FCC Charts New Path for Net Neutrality

by Matt Klassen on February 20, 2014

It’s been a winding circuitous path for Net Neutrality over the last few years, and it looks like things aren’t about to change any time soon. In fact, having failed every legal challenge to its Net Neutrality standards to date, Federal Communications Commission Chairman Tom Wheeler announced this week that he’s taking a different direction in his attempt to finally find legal footing for establishing a free and open internet.

As part of the Commission’s latest plan, Wheeler explained, that he will not be challenging the courts’ decision to strike down the current Net Neutrality framework last month, acknowledging the court’s findings that the FCC had no legal grounding to enforce Net Neutrality standards based on its own definitions.

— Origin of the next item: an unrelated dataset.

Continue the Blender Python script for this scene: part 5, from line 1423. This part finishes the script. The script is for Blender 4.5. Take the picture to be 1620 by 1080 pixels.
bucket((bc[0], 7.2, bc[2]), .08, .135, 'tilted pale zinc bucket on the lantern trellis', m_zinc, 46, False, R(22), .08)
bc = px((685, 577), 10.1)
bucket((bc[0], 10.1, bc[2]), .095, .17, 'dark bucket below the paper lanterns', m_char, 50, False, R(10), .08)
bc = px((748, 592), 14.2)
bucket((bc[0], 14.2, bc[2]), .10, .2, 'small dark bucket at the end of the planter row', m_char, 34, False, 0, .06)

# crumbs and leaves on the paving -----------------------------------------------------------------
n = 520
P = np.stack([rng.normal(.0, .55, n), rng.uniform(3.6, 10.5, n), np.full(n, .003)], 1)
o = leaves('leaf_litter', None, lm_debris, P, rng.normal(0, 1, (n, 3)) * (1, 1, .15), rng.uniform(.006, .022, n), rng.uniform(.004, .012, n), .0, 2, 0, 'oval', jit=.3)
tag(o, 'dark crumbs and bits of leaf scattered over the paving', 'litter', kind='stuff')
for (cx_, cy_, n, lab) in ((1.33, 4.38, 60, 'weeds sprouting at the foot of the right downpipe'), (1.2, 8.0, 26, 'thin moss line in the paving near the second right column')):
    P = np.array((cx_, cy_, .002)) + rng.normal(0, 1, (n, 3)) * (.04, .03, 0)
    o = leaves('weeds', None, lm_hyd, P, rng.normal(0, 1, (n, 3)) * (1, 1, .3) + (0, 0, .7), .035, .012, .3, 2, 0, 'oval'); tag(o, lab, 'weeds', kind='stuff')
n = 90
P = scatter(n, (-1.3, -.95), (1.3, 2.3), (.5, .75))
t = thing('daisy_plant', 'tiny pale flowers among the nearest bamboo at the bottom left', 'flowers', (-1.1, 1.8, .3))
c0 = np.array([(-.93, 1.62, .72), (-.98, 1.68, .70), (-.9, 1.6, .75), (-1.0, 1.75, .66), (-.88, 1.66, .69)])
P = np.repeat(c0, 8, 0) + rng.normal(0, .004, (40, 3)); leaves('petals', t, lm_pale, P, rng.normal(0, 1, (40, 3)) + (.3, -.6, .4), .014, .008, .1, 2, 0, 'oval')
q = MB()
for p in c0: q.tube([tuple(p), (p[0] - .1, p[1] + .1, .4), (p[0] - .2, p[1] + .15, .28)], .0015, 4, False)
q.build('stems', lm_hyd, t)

Instead, the agency will follow the advice of the courts, rewriting its argument for Net Neutrality in order to legally establish its authority to issue and enforce rules for an open Internet, abandoning its attempt to reclassify broadband providers as “common carriage,” an option the White House clearly supports, in favour of rewriting the rules entirely.

In his statement Wheeler reiterated that despite the latest setback to his agency’s Net Neutrality standards that the fight for an open Internet is not dead, noting that the court had invited the FCC to find a different path to justify its standards. Wheeler made it clear that he intends “to accept that invitation by proposing rules that will meet the court’s test for preventing improper blocking of and discrimination among Internet traffic, ensuring genuine transparency in how Internet service providers manage traffic, and enhancing competition.”

Wheeler further emphasized that unlike previous legal decision regarding Net Neutrality that the court has affirmed the FCC’s legal authority to govern the rules of the road on the information superhighway, as part of Section 706 of the Telecommunications Act of 1996.

“The court recognized the importance of ensuring that so-called edge providers, those that use the network to deliver goods and services, can reach people who use the Internet,” he said. “And it upheld the Commission’s judgment that Internet freedom encourages broadband investment and that its absence could ultimately inhibit broadband deployment.”

As mentioned, Wheeler’s announcement that the Commission will rewrite the rules of Net Neutrality means that the FCC will not be pursuing reclassification, which would have seen broadband carriers included as common carriage, making the industry subject to current telecommunication regulations. Instead, the new rules will find new legal footing for Net Neutrality, one that might end this ongoing saga once and for all.

Simply put, after several years of watching the FCC ineptly bumble what is a worthy and notable cause, we may have finally witnessed the first significant step towards establishing legally enforceable standards to create and preserve an open Internet, and the most amazing thing is that this new path emerged out of one of Net Neutrality’s most crushing defeats.